The US Department of Justice accused Google of stifling competition to dominate the display advertising market and push up prices for publishers and advertisers, on the first day of an antitrust trial.
“Google is not here because they are big, they are here because they used that size to crush competition,” Julia Tarver Wood, an attorney with the justice department’s antitrust division, said in an opening statement at a federal court in Alexandria, Virginia.
The trial comes just weeks after a federal judge ruled in a separate case that Google broke the law with its monopoly over online searches. Alphabet, Google’s parent company, has said it will appeal against the ruling.
Google has been accused of dominating the infrastructure that funds the flow of information on websites through more than 150,000 online ad sales every second.

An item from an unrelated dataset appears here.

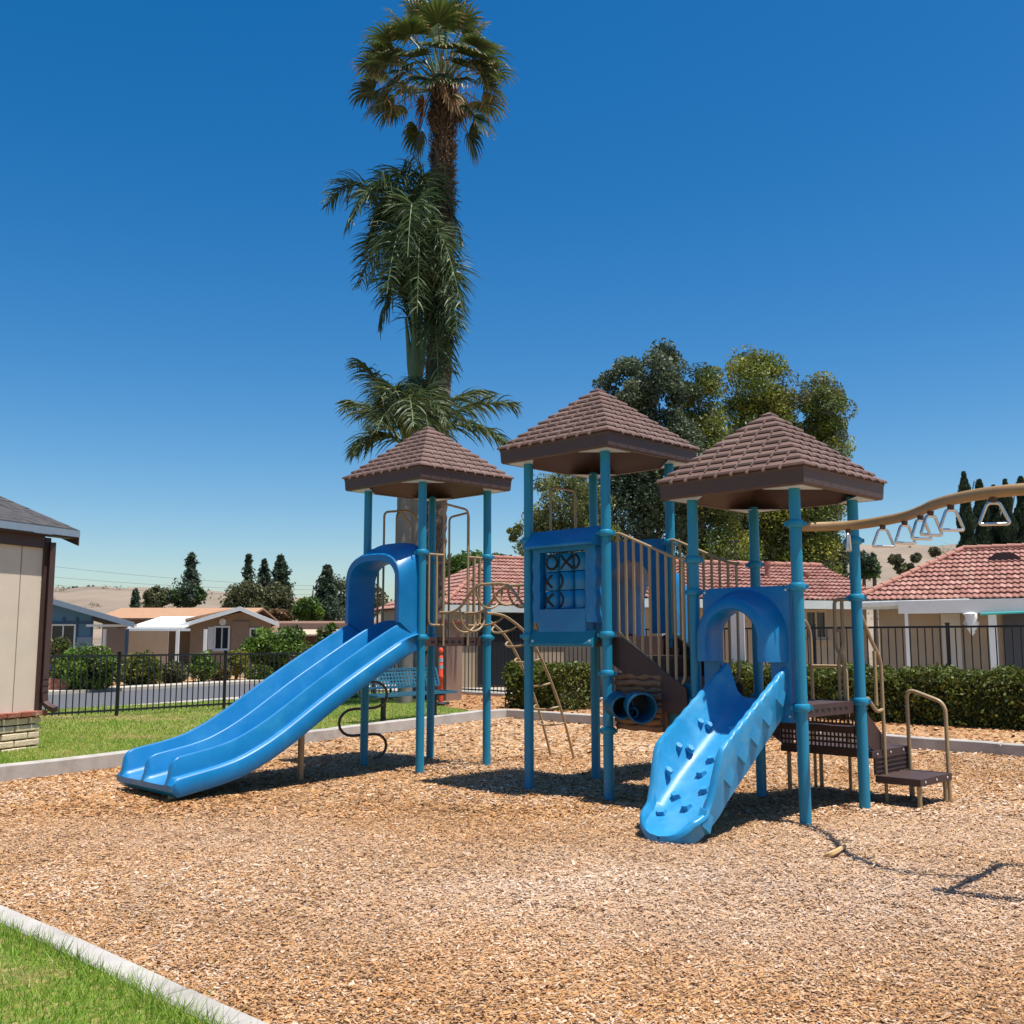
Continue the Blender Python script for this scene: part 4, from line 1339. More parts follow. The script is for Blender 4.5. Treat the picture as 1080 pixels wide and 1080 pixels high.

The tech group used monopoly-building tactics to eliminate competitors through acquisitions, locking customers into using its products, and controlling how transactions occurred in the online ad market, prosecutors claimed on Monday.
Tim Wolfe, an advertising executive at Gannett, testified in court that the company had used Google’s publisher ad server for around 13 years, and said there were no other realistic options.
Defending Google, the company’s lead attorney, Karen Dunn, claimed the justice department was basing its case on “ancient history”. She said that Google now faced competition from technology groups including Amazon and Comcast, as digital ad spending shifts to apps and streaming video.
The case is “like a time capsule that if you broke it open you would find a BlackBerry, an iPod and a Blockbuster Video card”, she said.
US District Judge Leonie Brinkema is hearing the case without a jury. The trial is expected to last for several weeks. If Brinkema finds that Google broke the law, she would later consider prosecutors’ request to make the company sell off Google Ad Manager, a platform that includes Google’s publisher ad server and its ad exchange.
Google’s ad tech tools accounted for $20 billion, or 11 per cent, of the company’s revenue in 2020, and about $1 billion, or 2.6 per cent, of operating profit that year, according to analysis by Wedbush Securities, the brokerage.
Alphabet shares closed down $2.39, or 1.6 per cent, at $149.54, in New York.